20. Dans ses propositions de projets, l'organisme international de produit sur la viande devrait toutefois tenir compte du fait que le Fonds n'est pas en faveur des "projets de nature à profiter principalement aux pays les plus riches ou aux grands propriétaires ou sociétés; des projets situés dans des pays qui ne sont pas membres du Fonds; des projets dont l'objectif principal est le renforcement des institutions; des projets dont les produits auront des répercussions négatives sur l'environnement; des projets qui, pour atteindre leurs objectifs, font un emploi excèsif de déplacements et de réunions internationaux, ou qui comportent des frais généraux et d'administration disproportionnés; des projets dont les objectifs immédiats sont la formation générale et la vulgarisation pour améliorer les compétences individuelles des participants; des projets dont les avantages se limiteront à un seul pays"3; et enfin, "des projets dont les résultats sont limités à la durée de vie du projet lui-même, par exemple la mise en place d'un nouveau service qui a peu de chances de recevoir les financements nécessaires une fois le projet terminé"4.

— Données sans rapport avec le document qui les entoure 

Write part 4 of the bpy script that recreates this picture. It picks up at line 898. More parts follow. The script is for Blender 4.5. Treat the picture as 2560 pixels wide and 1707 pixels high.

21. La présente note sur les objectifs et la stratégie de développement pour la viande a été préparée en tenant compte des problèmes majeurs rencontrés par les secteurs de la viande et de l'élevage. Elle porte notamment sur les problèmes des pays les moins avancés qui constituent un secteur prioritaire pour les activités du Fonds. Les vues du Fonds sur le type de projets qu'il ne financera pas ont également été prises en compte. Ainsi, bien qu'elle ne couvre pas la totalité des mesures utiles au développement de l'industrie, la présente note propose plusieurs actions nécessaires pour atteindre les objectifs clés identifiés à la Section I.

____________________________

1 En particulier les documents suivants de la CNUCED: TD/B/IPC/MEAT/6 ,8, 10 et 11.

2 Fonds commun pour les produits de base, Manual for the Preparation and Management of Projects to be financed through the Second Account, 1993 (en anglais seulement).

3 Toutefois, si, par sa nature même, le projet ne peut pas être élargi à d’autres pays, la proposition peut néanmoins être prise en considération dans les cas où l’experiénce découlant ce type de projets sera partagée avec d’autres pays.

4 Fonds common pour les produits de base, Manual for the Preparation and Management of Projects to be Financed through the Second Account, 1993, page 8.